Yes, go for it. She obviously enjoys your company.

She may be a naturally friendly person. See if she touches other guys like she touches you. Even if she does, you are obviously infatuated with her. Just say to yourself, “What the f**k, I’m gonna do it.” It’s like taking off a band-aid, only that kinda hurts.

OK, bad analogy…how about it’s like jumping into cold water. It may be surprisingly refreshing.

Breakfast, specifically? Are you eager to try out some really dynamic scrambled eggs? Why not a less quirky meal, like lunch? Or dinner?

(By the way, I am a veteran of working the second shift, so if “breakfast” is taking place at, say, 1 p.m., as mine sometimes do, then I stand corrected).

Anyone else find this sentence strangely amusing?

And go for it Quasi.

In the sales business we have a motto:

If I do this, what’s the worst that can happen?

Apply that to this situation, and you’ll get the following answer:

She will say no.

And if that happens, all you do is simply say: “OK, no problem, see you around!” and walk out the door.

But chances are she’ll say yes!

Don’t underestimate yourself - and if you never take the chance, you’ll always wonder what would have happened if you had.

Go For It!

Go for it. But ask in a very casual way.

Very simple. “I’m hungry. Ya feel like grabbing a quick bite after work? I know a good place that makes…”

No expectations. Just an invitation from a co-worker. Happens all the time…

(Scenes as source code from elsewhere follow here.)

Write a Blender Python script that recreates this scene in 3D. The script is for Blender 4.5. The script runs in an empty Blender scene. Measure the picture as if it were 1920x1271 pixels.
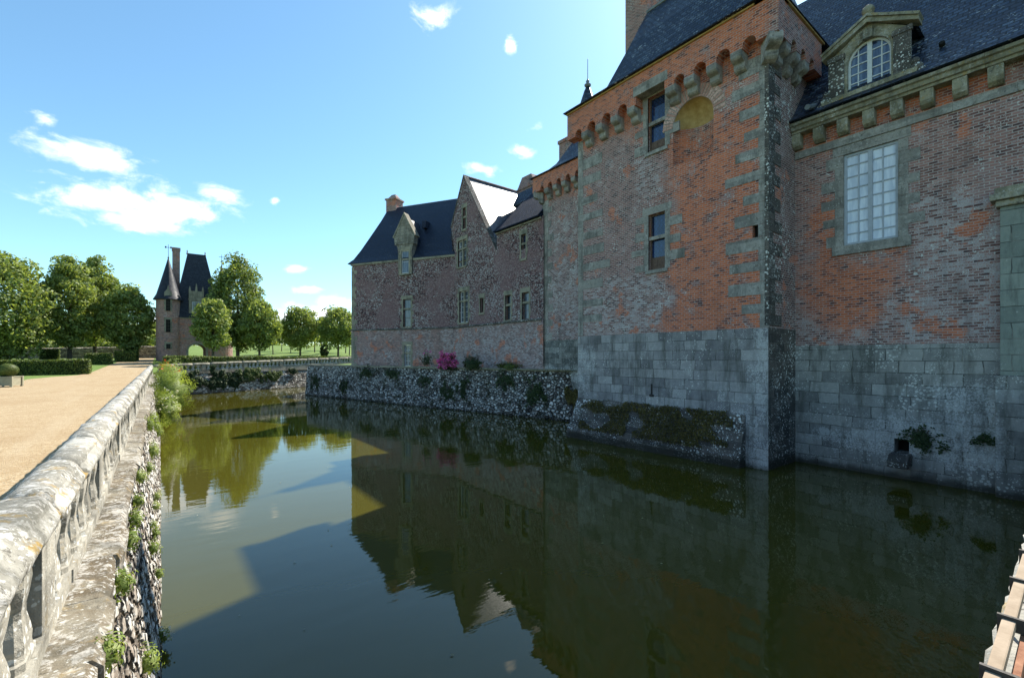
import bpy, bmesh, math, random
import numpy as np
from mathutils import Vector, noise

# ------------------------------------------------------------------ camera, sky, sun
scene = bpy.context.scene
COL = scene.collection
R = math.radians
EYE = 3.7
cam_d = bpy.data.cameras.new("camera")
cam = bpy.data.objects.new("camera", cam_d)
COL.objects.link(cam)
cam.location = (0, 0, EYE)
cam.rotation_euler = (R(90), 0, R(-38.06))
cam_d.sensor_width = 36
cam_d.lens = 36 * 843 / 1920
cam_d.shift_y = 32.5 / 1920
cam_d.clip_start = 0.05
cam_d.clip_end = 3000
scene.camera = cam
scene.view_settings.view_transform = 'Standard'
scene.view_settings.look = 'None'
scene.view_settings.gamma = 1
scene.view_settings.exposure = 1.36

SUN_AZ, SUN_EL = 20.0, 46.0          # azimuth from +X towards +Y
sd = Vector((math.cos(R(SUN_EL)) * math.cos(R(SUN_AZ)), math.cos(R(SUN_EL)) * math.sin(R(SUN_AZ)), math.sin(R(SUN_EL))))
sun_d = bpy.data.lights.new("sun", 'SUN')
sun_d.energy = 3.95
sun_d.angle = R(0.53)
sun_d.color = (1.0, 0.93, 0.82)
sun = bpy.data.objects.new("sun", sun_d)
COL.objects.link(sun)
sun.rotation_euler = sd.to_track_quat('Z', 'Y').to_euler()
sun.location = (40, 15, 60)


def nd(nt, typ, ins=None, **attrs):
    n = nt.nodes.new(typ)
    for k, v in attrs.items():
        setattr(n, k, v)
    for k, v in (ins or {}).items():
        s = n.inputs[k]
        if isinstance(v, bpy.types.NodeSocket):
            nt.links.new(v, s)
        else:
            s.default_value = v
    return n


def mth(nt, op, a, b=None, c=None, clamp=False):
    i = {0: a}
    if b is not None:
        i[1] = b
    if c is not None:
        i[2] = c
    n = nd(nt, 'ShaderNodeMath', i, operation=op)
    n.use_clamp = clamp
    return n.outputs[0]


def mixc(nt, f, a, b, mode='MIX'):
    n = nt.nodes.new('ShaderNodeMix')
    n.data_type = 'RGBA'
    n.blend_type = mode
    n.clamp_factor = True
    for s, v in ((n.inputs[0], f), (n.inputs[6], a), (n.inputs[7], b)):
        if isinstance(v, bpy.types.NodeSocket):
            nt.links.new(v, s)
        else:
            s.default_value = v if not isinstance(v, tuple) else (*v[:3], 1)
    return n.outputs[2]


def mrange(nt, v, a, b, c=0., d=1., smooth=True):
    n = nd(nt, 'ShaderNodeMapRange', {0: v, 1: a, 2: b, 3: c, 4: d})
    n.interpolation_type = 'SMOOTHSTEP' if smooth else 'LINEAR'
    return n.outputs[0]


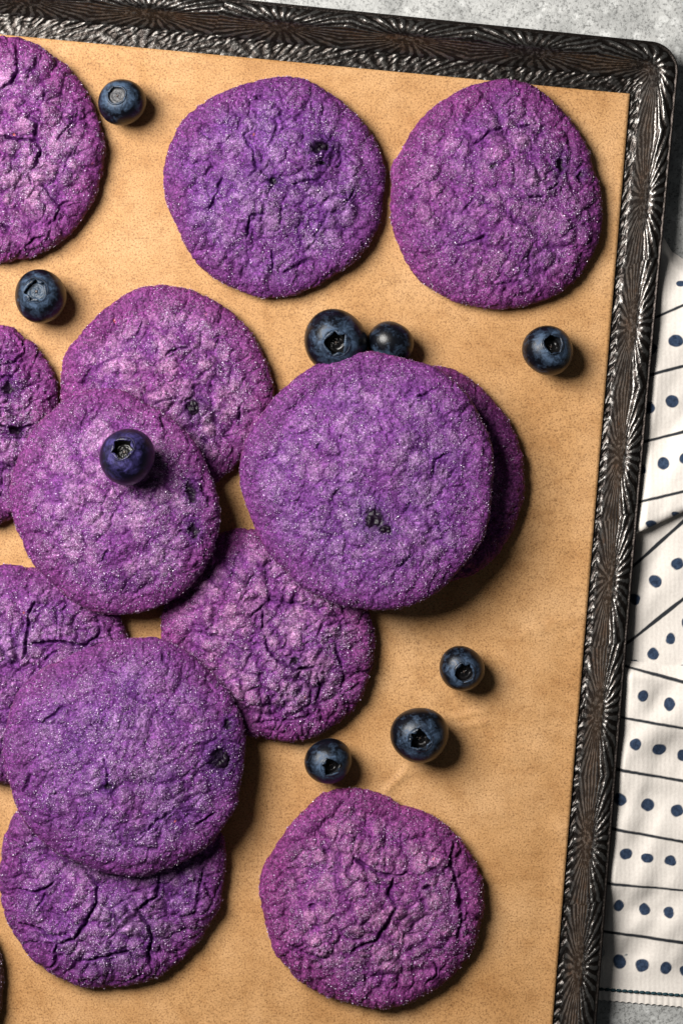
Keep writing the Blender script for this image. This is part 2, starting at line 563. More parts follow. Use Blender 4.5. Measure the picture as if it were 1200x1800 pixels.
org = np.array([-100, -100, 0.0])
# a thin sheet with a real edge
Vt = V - org; Vb = Vt.copy(); Vb[:, 2] -= 0.45
F = grid_faces(nu, nv, True)
idx = np.arange(nu * nv).reshape(nu, nv)
bd = np.r_[idx[:, 0], idx[-1, 1:], idx[-2::-1, -1], idx[0, -2:0:-1]]
bn = np.roll(bd, -1)
Fs = np.stack([bd, bn, bn + nu * nv, bd + nu * nv], 1)
me = mesh_np('baking_paper', np.r_[Vt, Vb], np.r_[F, F[:, ::-1] + nu * nv, Fs])
o = obj('baking_paper', me, M_PAPER); o.location = Vector(org) * S
tag(o, 'sheet of brown parchment paper lining the dark tray', 'paper')

# ------------------------------------------------------------------ cookies
def zo(ox, oy, k, pts):
    return [(ox + a / k, oy + b / k) for a, b in pts]
def disc(cx, cy, r, seed, jitter=0.02):
    rr = np.random.default_rng(seed)
    ph = rr.uniform(0, 6.28, 3)
    out = []
    for i in range(24):
        a = 2 * math.pi * i / 24
        k = 1 + jitter * (math.sin(2 * a + ph[0]) + 0.7 * math.sin(3 * a + ph[1]) + 0.5 * math.sin(5 * a + ph[2]))
        out.append((cx + r * k * math.cos(a), cy + r * k * math.sin(a)))
    return out

CK = {}
CK['A'] = [(0,64),(45,72),(90,95),(130,128),(160,170),(178,220),(183,262),(178,310),(160,360),(130,405),(90,438),(45,457),(0,462),
           (-60,455),(-120,430),(-170,385),(-205,320),(-213,262),(-200,190),(-165,130),(-110,85),(-55,66)]
CK['B'] = zo(260,100,2.609,[(640,90),(740,110),(830,160),(900,210),(980,290),(1040,380),(1080,470),(1088,580),(1080,680),(1060,780),(1010,870),(940,940),
           (860,1000),(760,1060),(650,1100),(560,1108),(450,1090),(370,1050),(280,1000),(210,930),(170,850),(120,750),(80,650),(62,560),(68,470),(100,390),
           (160,300),(230,230),(320,175),(420,135),(520,108)])
CK['C'] = zo(660,120,2.857,[(620,57),(720,65),(800,90),(870,150),(950,220),(1010,290),(1050,360),(1080,440),(1100,520),(1130,590),(1135,700),(1135,800),
           (1110,900),(1070,980),(1010,1060),(930,1130),(840,1170),(740,1200),(620,1210),(500,1200),(400,1180),(310,1130),(220,1070),(160,1000),(120,900),
           (90,820),(75,720),(75,600),(80,490),(120,420),(150,350),(220,250),(320,170),(430,100),(520,70)])
CK['D'] = zo(0,480,2.4,[(265,420),(275,340),(330,270),(400,190),(480,120),(560,70),(650,52),(760,60),(860,90),(940,130),(1010,190),(1070,260),(1110,340),
           (1140,420),(1155,490),(1145,600),(1100,700),(1020,790),(930,875),(820,930),(700,955),(560,950),(430,890),(330,800),(275,660),(256,520)])
CK['E'] = zo(0,480,2.4,[(-170,205),(-80,210),(0,222),(60,232),(100,270),(160,320),(200,380),(235,440),(248,500),(248,570),(240,650),(215,780),(170,900),
           (100,1000),(40,1050),(-50,1070),(-170,1075),(-320,1040),(-450,960),(-550,830),(-590,680),(-580,520),(-500,370),(-380,270)])
CK['F'] = zo(0,480,2.4,[(480,480),(540,500),(600,540),(680,580),(750,630),(810,690),(860,770),(890,850),(920,940),(932,1020),(925,1080),(900,1170),(870,1240),
           (820,1310),(750,1370),(670,1410),(580,1440),(490,1450),(400,1435),(330,1410),(270,1360),(190,1290),(130,1220),(90,1130),(50,1040),(32,960),
           (40,880),(70,780),(110,700),(170,620),(240,560),(320,510),(400,488)])
CK['G'] = zo(400,580,2.143,[(530,80),(620,92),(700,115),(780,140),(850,190),(910,260),(950,330),(985,420),(998,520),(995,620),(985,700),(960,790),(900,870),
           (840,940),(770,1000),(690,1040),(600,1057),(500,1050),(420,1035),(340,1000),(270,960),(220,910),(160,860),(120,790),(90,720),(60,640),(42,560),
           (50,470),(75,390),(120,320),(180,240),(250,180),(330,130),(420,95)])
CK['H'] = zo(400,580,2.143,[(770,135),(850,150),(920,190),(980,240),(1030,300),(1070,360),(1100,430),(1112,520),(1112,620),(1090,710),(1050,790),(1000,860),
           (940,915),(860,945),(770,960),(650,950),(540,910),(440,830),(370,720),(330,600),(330,480),(360,370),(430,270),(540,200),(650,155)])
CK['I'] = zo(0,0,1,[(0,990),(27,991),(60,996),(110,1010),(160,1036),(200,1070),(222,1112),(228,1160),(226,1215),(205,1275),(165,1325),(115,1358),(60,1374),
           (15,1377),(-40,1368),(-95,1340),(-135,1295),(-155,1240),(-158,1175),(-145,1110),(-110,1050),(-55,1008)])
CK['J'] = zo(400,580,2.143,[(120,748),(30,745),(-60,775),(-140,840),(-205,930),(-245,1040),(-250,1150),(-235,1260),(-190,1360),(-120,1440),(-30,1495),(60,1522),
           (130,1535),(220,1550),(300,1540),(390,1500),(450,1450),(500,1390),(530,1310),(550,1230),(550,1150),(535,1060),(500,970),(440,890),(360,820),(250,770)])
CK['K'] = zo(0,1080,2.5,[(600,100),(680,100),(760,130),(850,180),(920,240),(980,300),(1030,380),(1065,460),(1078,540),(1075,640),(1055,750),(1045,830),(1010,890),
           (960,970),(900,1030),(820,1080),(740,1115),(640,1145),(530,1140),(430,1120),(340,1080),(250,1040),(170,970),(110,900),(75,820),(65,760),(40,700),
           (25,620),(25,540),(40,450),(70,360),(120,290),(200,230),(280,195),(370,150),(460,120),(540,102)])
CK['L'] = zo(0,1080,2.5,[(75,870),(40,930),(15,1000),(5,1080),(0,1170),(5,1260),(30,1350),(80,1430),(130,1500),(200,1560),(270,1600),(350,1635),(430,1643),
           (520,1640),(610,1625),(700,1590),(790,1530),(870,1450),(920,1370),(960,1290),(980,1200),(990,1110),(988,1020),(960,930),(900,840),(800,775),
           (680,745),(500,740),(340,755),(200,790),(130,820)])
CK['M'] = zo(440,1360,2.727,[(470,65),(560,75),(640,100),(720,145),(800,165),(870,200),(940,250),(1000,310),(1050,380),(1090,450),(1108,530),(1110,620),
           (1100,720),(1080,820),(1040,890),(980,960),(910,1020),(830,1065),(740,1105),(640,1125),(560,1118),(460,1095),(370,1070),(290,1030),(220,970),
           (160,910),(115,850),(95,780),(70,690),(48,600),(45,520),(65,440),(110,360),(170,280),(240,200),(290,140),(350,90),(410,70)])
CK['N'] = disc(-172, 1724, 183, 5, 0.01)

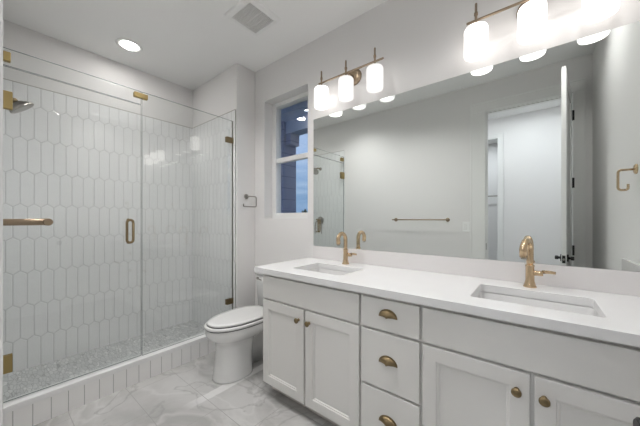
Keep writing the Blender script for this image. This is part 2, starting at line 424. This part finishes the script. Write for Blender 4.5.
sv = thing('shower_valve', 'round shower valve trim with lever handles on the left tiled wall, seen in the mirror', 'shower valve', (-2.80, YL+.010, 1.18))
build('escutcheon', lambda bm: lathe(bm, (-2.80, YL+.010, 1.18), (0, 1, 0), [(0, .066), (.006, .066), (.010, .058)], 32), M['nickel'], sv)
build('hub', lambda bm: lathe(bm, (-2.80, YL+.018, 1.18), (0, 1, 0), [(0, .030), (.045, .028), (.050, .024)], 24), M['nickel'], sv)
for s in (-1, 1):
    build('lever', lambda bm: tube(bm, [(-2.80+s*.022, .055, 1.175), (-2.80+s*.055, .062, 1.15), (-2.80+s*.066, .064, 1.09), (-2.80+s*.068, .064, .965)], [.009, .009, .008, .006]), M['nickel'], sv)

# ------------------------------------------------------------------ toilet
TX = -1.862
def egg(cx, yf, yb, hw, z, n=40, pw=2.25, front=.56):
    out = []; ym = yf+(yb-yf)*front
    for i in range(n):
        a = 2*PI*i/n; c, s = math.cos(a), math.sin(a)
        x = hw*math.copysign(abs(c)**(2/pw), c)
        y = (ym-yf if s < 0 else yb-ym)*math.copysign(abs(s)**(2/(2.0 if s < 0 else 2.8)), s)
        out.append(Vector((cx+x, ym+y, z)))
    return out
tl = thing('toilet', 'white elongated toilet with closed lid between the shower and the vanity', 'toilet', (TX, 1.4, 0))
def bowl(bm):
    R = [egg(TX+.014, 1.058, 1.36, .124, 0), egg(TX+.014, 1.060, 1.36, .124, .012), egg(TX+.012, 1.070, 1.36, .121, .06), egg(TX+.008, 1.084, 1.365, .117, .15),
         egg(TX, 1.092, 1.38, .114, .23), egg(TX, 1.088, 1.40, .117, .270), egg(TX, 1.060, 1.46, .148, .292), egg(TX, 1.030, 1.56, .172, .315),
         egg(TX, 1.014, 1.60, .183, .345), egg(TX, 1.012, 1.62, .185, .380), egg(TX, 1.018, 1.62, .180, .386)]
    loft(bm, R)
    loft(bm, [rrect(TX-.075, TX+.015, 1.30, 1.60, .03, 0), rrect(TX-.07, TX+.01, 1.32, 1.60, .03, .34)])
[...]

Arrrrrrrgh! Now I gotta wait for her to come back to work so I can ask her! That gives me enough time to work on sounding casual when I ask her to breakfast. You know, without that quaver in my voice! :smiley:

Quasi

(Who’s trying to remember he’s been on the planet for half a century, and should know this shit by now!)

Nothing ventured, nothing gained. Go for it.